EDB forecasts S$8-10b in fixed-asset investments for 2018

Janice Heng
Published Tue, Jan 30, 2018 · 09:50 PM

Singapore

INVESTMENT commitments in Singapore held steady last year at S$9.4 billion, similar to 2016 levels and within the Economic Development Board's (EDB) forecasts.

This year, Singapore is once more expected to attract between S$8 billion and S$10 billion in fixed-asset investments (FAI), though fewer jobs are expected to be created, the EDB said at its annual year-in-review briefing on Tuesday.

While the United States remained the largest source of investment, China's share rose sharply to 9.6 per cent, from 1.1 per cent in 2016.

But EDB chairman Beh Swan Gin said year-on-year changes are affected by large projects and may not reflect underlying trends; he noted, for instance, that Chinese clean-energy firm Envision Energy made a "big investment" here last year.

"That having been said, China has been playing an increasing role as a source of investment," he added.

Last year's FAI of S$9.45 billion - comparable to S$9.39 billion in 2016 - was within the EDB's forecast of S$8 billion to S$10 billion.

The projects will create 22,500 new jobs, exceeding the forecast of 19,000 to 21,000. They are expected to contribute S$17.2 billion in value-added per annum - far above the forecast of S$12 billion to S$14 billion, and also up from the S$12.9 billion for projects committed in 2016.

But the EDB is no longer releasing forecasts for value-added per annum.

Explaining the move, Dr Beh said that figures for each project's expected value-added per annum are submitted by companies. Overall business sentiment might thus affect expectations, with lower estimates when conditions are bad and higher ones during optimistic times.

The 2017 investment figures reflect continued confidence in Singapore as a business location, said EDB managing director Chng Kai Fong.

Amid a global recovery and steady growth in Asia, the EDB's investment outlook this year is "cautiously optimistic", with one major uncertainty being the impact of United States corporate tax reforms.

Mr Chng said the EDB is watching this closely: "Our preliminary assessment is that it could be harder to attract investments that are meant to supply into the US."

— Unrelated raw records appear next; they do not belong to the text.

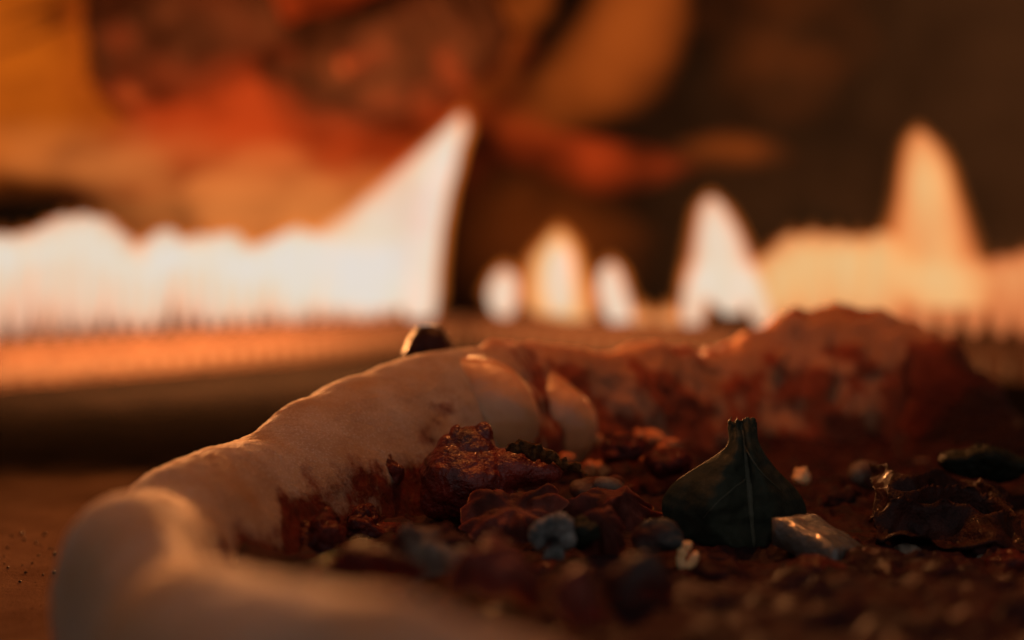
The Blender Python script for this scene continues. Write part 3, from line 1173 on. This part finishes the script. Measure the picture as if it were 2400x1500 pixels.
# wrinkled caramelised piece at the right
def crinkle(name, quad, mat, label, cat, amp, nscale, th=.0012):
    Q = [at(*q) for q in quad]
    NU, NV = 110, 60
    vs, fs = [], []
    for lay in (0, 1):
        for j in range(NV + 1):
            for i in range(NU + 1):
                u, v = i / NU, j / NV
                p = Q[0].lerp(Q[1], u).lerp(Q[3].lerp(Q[2], u), v)
                ed = .5 + .5 * smooth(0, .15, min(u, 1 - u, v, 1 - v))
                rid = 1 - abs(noise.noise(p * nscale + Vector((2, 7, 1))))
                rid2 = 1 - abs(noise.noise(p * nscale * 2.4))
                hgt = amp * (rid ** 3 * 1.3 + .16 * rid2 ** 2 - .6) * ed
                p = p + Vector((0, -hgt * .5, hgt)) + Vector((.3, .9, -.5)) * th * lay
                p += Vector((noise.noise(p * 300), 0, noise.noise(p * 300 + Vector((5, 5, 5))))) * .0012
                vs.append(p)
    n1 = (NU + 1) * (NV + 1)
    g = lambda i, j: j * (NU + 1) + i
    for j in range(NV):
        for i in range(NU):
            a = (g(i, j), g(i + 1, j), g(i + 1, j + 1), g(i, j + 1))
            fs.append(a)
            fs.append(tuple(n1 + q for q in reversed(a)))
    rim = [g(i, 0) for i in range(NU)] + [g(NU, j) for j in range(NV)] + [g(i, NV) for i in range(NU, 0, -1)] + [g(0, j) for j in range(NV, 0, -1)]
    for a, b in zip(rim, rim[1:] + rim[:1]):
        fs.append((a, b, n1 + b, n1 + a))
    c = sum(vs, Vector()) / len(vs)
    o = mesh_obj(name, [v - c for v in vs], fs, mat)
    o.location = c
    tag(o, label, cat)
    return o


crinkle('wrinkled_tomato', [(2045, 1100, .222), (2350, 1160, .222), (2420, 1290, .190), (2050, 1275, .190)], M_CARAM,
        'wrinkled dark glossy piece of dried tomato with orange glints on its ridges', 'tomato', .0042, 105)
lump('cheese_piece', 2030, 1112, 46, 38, .2420, M_CREAM, 'blurred pale round cheese piece behind the wrinkled dried tomato', 'cheese', namp=.15, nscale=200)
fold_slice('onion_piece', 1975, 1190, 64, 30, .2280, M_GREYM, 'dull grey onion piece between the basil leaf and the wrinkled tomato', 'onion', seed=27)
lump('nut_piece', 1880, 1116, 22, 24, .2380, M_NUT, 'small blurred nut piece glinting behind the right side of the basil leaf', 'nut', namp=.25, nscale=500)
lump('dark_leaf', 2300, 1085, 110, 48, .2350, M_LEAF2, 'dark wilted leaf at the right edge behind the wrinkled tomato', 'leaf', namp=.35, nscale=260)
lump('tomato_chunk', 1460, 1050, 60, 36, .2420, M_SAUCE, 'blurred red tomato chunk at the foot of the far crust', 'tomato', namp=.3, nscale=300)
lump('tomato_chunk', 1560, 1085, 60, 40, .2400, M_SAUCE, 'blurred red tomato chunk just left of the basil leaf tip', 'tomato', namp=.3, nscale=300)

# more scattered bits over the dark near right part
rq = random.Random(11)
for q in range(46):
    px, py = rq.uniform(1000, 2420), rq.uniform(1310, 1500)
    if px < 1350 and py > 1400 or abs(px - 1612) < 60 and py < 1350:
        continue
    hw = rq.uniform(26, 80)
    D = hit(px, py) + .001
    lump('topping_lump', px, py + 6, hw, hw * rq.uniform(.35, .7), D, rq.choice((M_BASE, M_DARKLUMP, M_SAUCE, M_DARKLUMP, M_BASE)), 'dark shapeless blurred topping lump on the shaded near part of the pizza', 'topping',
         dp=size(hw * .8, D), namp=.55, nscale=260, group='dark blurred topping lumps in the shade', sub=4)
for q in range(30):
    px, py = rq.uniform(1870, 2420), rq.uniform(1075, 1310)
    if 1990 < px < 2380 and 1120 < py < 1275:
        continue
    hw = rq.uniform(18, 46)
    D = hit(px, py) + .001
    lump('topping_lump', px, py, hw, hw * rq.uniform(.4, .75), D, rq.choice((M_BASE, M_DARKLUMP, M_SAUCE, M_SAUCE, M_CREAM)), 'dark shapeless topping lump in the shade right of the basil leaf', 'topping',
         dp=size(hw * .8, D), namp=.5, nscale=300, group='dark topping lumps right of the basil leaf', sub=4)
for (px, py, hw, hh, m) in ((1190, 1262, 40, 20, M_SAUCE), (1120, 1262, 46, 22, M_MEAT), (1330, 1215, 34, 18, M_SAUCE), (1480, 1150, 40, 22, M_SAUCE), (1290, 1330, 60, 26, M_SAUCE),
                            (1420, 1320, 60, 24, M_DARKLUMP), (960, 1260, 60, 22, M_SAUCE), (1680, 1310, 60, 20, M_DARKLUMP), (1180, 1300, 50, 20, M_MEAT), (1480, 1240, 40, 18, M_SAUCE)):
    lump('sauce_clot', px, py, hw, hh, hit(px, py) + .001, m, 'wet dark red clot of sauce between the toppings in the middle of the pizza', 'topping bit',
         dp=size(hw * .8, .19), namp=.5, nscale=300, group='clots of sauce between the toppings', sub=4)
rb = random.Random(5)
for q in range(16):
    px, py = rb.uniform(1330, 1600), rb.uniform(1010, 1105)
    lump('sauce_bit', px, py, rb.uniform(14, 34), rb.uniform(12, 24), .262 - (py - 1010) * .00022, M_WARM, 'small orange-red crumb of sauce and cheese on the far inner crust', 'topping bit',
         namp=.35, nscale=420, group='orange-red crumbs on the far inner crust', sub=4)

# ------------------------------------------------------------------ basil leaf
leaf = empty('basil_leaf', tuple(on(1720, 1290, .007)))
tag(leaf, 'upright dark green basil leaf with its cut stem pointing up', 'leaf')
ll = Vector(leaf.location)
rows = [(984, 1712, 1766), (990, 1704, 1778), (1000, 1703, 1776), (1012, 1708, 1773), (1030, 1711, 1774), (1048, 1703, 1782), (1065, 1684, 1792), (1090, 1641, 1812), (1110, 1608, 1828), (1135, 1572, 1858),
        (1165, 1552, 1880), (1195, 1548, 1892), (1220, 1560, 1889), (1245, 1572, 1884), (1270, 1606, 1866), (1290, 1660, 1832), (1303, 1735, 1775)]
LD = .1975
ry = [r[0] for r in rows]
_yy = np.arange(984, 1304)
_k = np.exp(-.5 * (np.arange(-36, 37) / 12.0) ** 2)
_k /= _k.sum()


def _sm(v):
    a = np.interp(_yy, ry, v)
    return np.convolve(np.concatenate([np.full(36, a[0]), a, np.full(36, a[-1])]), _k, 'valid')


LEFT_E, RIGHT_E = _sm([r[1] for r in rows]), _sm([r[2] for r in rows])
NU, NV = 60, 80
front, fs = [], []
def leaf_pt(u, py):
    L_ = np.interp(py, _yy, LEFT_E)
    R_ = np.interp(py, _yy, RIGHT_E)
    rib = np.interp(py, [984, 1100, 1303], [1736, 1752, 1768])
    px = rib + (R_ - rib) * u if u > 0 else rib + (rib - L_) * u
    f = (py - 984) / 319
    wide = (R_ - L_) / 330
    D = LD + .0085 * (abs(u) ** 2.4) * wide - .0022 * math.exp(-((abs(u) - .42) / .22) ** 2) * wide + .0010 * math.exp(-(u / .10) ** 2)
    D += -.004 * math.sin(f * 2.6) + .004 * (1 - f) - .0022 * smooth(.75, 1, f)
    D += .0022 * u * wide
    p = at(px, py, D)
    p.y += .0011 * noise.noise(Vector((px * .012, py * .012, 4))) + .0005 * noise.noise(Vector((px * .04, py * .04, 1)))
    return p


vs = []
for lay in (0, 1):
    for j in range(NV + 1):
        py = 984 + 319 * j / NV
        for i in range(NU + 1):
            u = -1 + 2 * i / NU
            p = leaf_pt(u, py)
            if j < 8:
                p.z += .0011 * noise.noise(Vector((u * 4.5, 3.3, 1))) * (1 - j / 8)
                p.x += .0005 * noise.noise(Vector((u * 5, 8, j * .4))) * (1 - j / 8)
            vs.append(p + Vector((0, .00035 * lay, 0)) - ll)
n1 = (NU + 1) * (NV + 1)
g = lambda i, j: j * (NU + 1) + i
for j in range(NV):
    for i in range(NU):
        a = (g(i, j), g(i + 1, j), g(i + 1, j + 1), g(i, j + 1))
        fs.append(a)
        fs.append(tuple(n1 + q for q in reversed(a)))
rim = [g(i, 0) for i in range(NU)] + [g(NU, j) for j in range(NV)] + [g(i, NV) for i in range(NU, 0, -1)] + [g(0, j) for j in range(NV, 0, -1)]
for a, b in zip(rim, rim[1:] + rim[:1]):
    fs.append((a, b, n1 + b, n1 + a))
mesh_obj('blade', vs, fs, M_LEAF, leaf)


def vein(name, pts, w0, w1):
    vs, fs = [], []
    n = len(pts)
    for j, p in enumerate(pts):
        w = w0 + (w1 - w0) * j / (n - 1)
        t = (pts[min(j + 1, n - 1)] - pts[max(j - 1, 0)]).normalized()
        u = t.cross(Vector((0, 1, 0))).normalized()
        for q in range(8):
            a = 2 * math.pi * q / 8
            vs.append(p + u * w * math.cos(a) + Vector((0, 1, 0)) * min(w, .0004) * math.sin(a) - ll)
    for j in range(n - 1):
        for q in range(8):
            b = (q + 1) % 8
            fs.append((j * 8 + q, j * 8 + b, (j + 1) * 8 + b, (j + 1) * 8 + q))
    fs += [tuple(range(8)), tuple((n - 1) * 8 + q for q in range(8))]
    mesh_obj(name, vs, fs, M_RIB, leaf)


vein('midrib', [leaf_pt(0, 986 + 300 * f / 30) for f in range(31)], .0010, .0002)
for (u1, y0, y1) in ((.66, 1045, 1150), (-.55, 1120, 1215)):
    vein('side_vein', [leaf_pt(u1 * (f / 16) ** .8, y0 + (y1 - y0) * f / 16) for f in range(17)], .00014, .00007)
# ------------------------------------------------------------------ burnt crumbs on the stone
for i in range(22):
    px, py = random.uniform(-20, 130), random.uniform(1235, 1370)
    p = on(px, py, .0002)
    bm = bmesh.new()
    bmesh.ops.create_icosphere(bm, subdivisions=2, radius=1)
    r = random.choice((.00013, .00017, .00022, .00034))
    for v in bm.verts:
        v.co = v.co * r * (1 + .5 * noise.noise(v.co * 1.7 + Vector((i, 0, 0))))
        v.co.z *= .8
    o = bm_obj('crumb', bm, M_CRUMB)
    o.location = (p.x, p.y, r * .6)
    tag(o, 'tiny burnt crumb on the baking stone left of the crust', 'crumb', 'burnt crumbs on the stone')
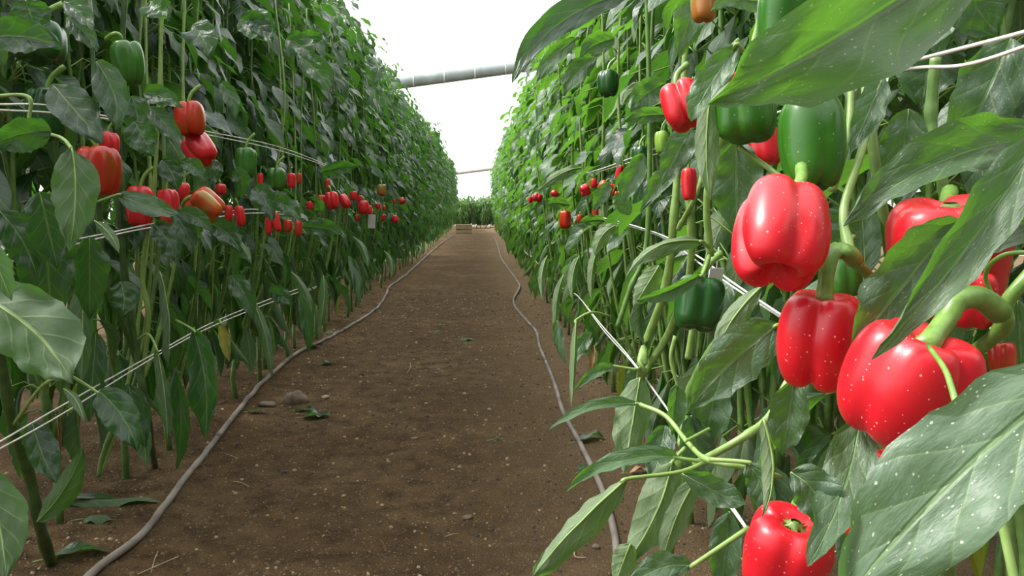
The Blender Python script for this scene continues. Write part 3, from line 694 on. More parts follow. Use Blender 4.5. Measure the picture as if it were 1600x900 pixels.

As Singapore's largest investor last year, the US accounted for 38.3 per cent of investments. This was followed by Europe (28.7 per cent), with China, Japan and homegrown firms taking a 9.6 per cent share each.

For projects committed last year, total business expenditure (TBE) per annum was S$6.5 billion, within EDB's forecast of S$5 billion to S$7 billion. This refers to firms' incremental operating expenditure, including wages and rental.

TBE per annum from investments this year is similarly forecast between S$5 billion and S$7 billion.

But only 16,000 to 18,000 jobs are expected to be created.

Since 2008, inbound investments have created more than 20,000 jobs each year except in 2014 and 2015, when 18,600 and 16,800 jobs were added respectively.

The fall in new jobs reflects slower local workforce growth, as well as the kind of jobs created - higher-skilled, higher-value jobs in higher-technology industries, said Mr Chng.

As productivity rises, the trend is for fewer jobs to be created, he told The Business Times. But he added: "Even as we create fewer jobs, more Singaporeans take up these jobs and they are better-quality jobs."

Mr Chng, who became EDB's managing director in October, said the EDB's priorities this year are to develop the workforce, transform industries through technology and facilitate innovation. Advanced manufacturing and digital capabilities will be its areas of focus.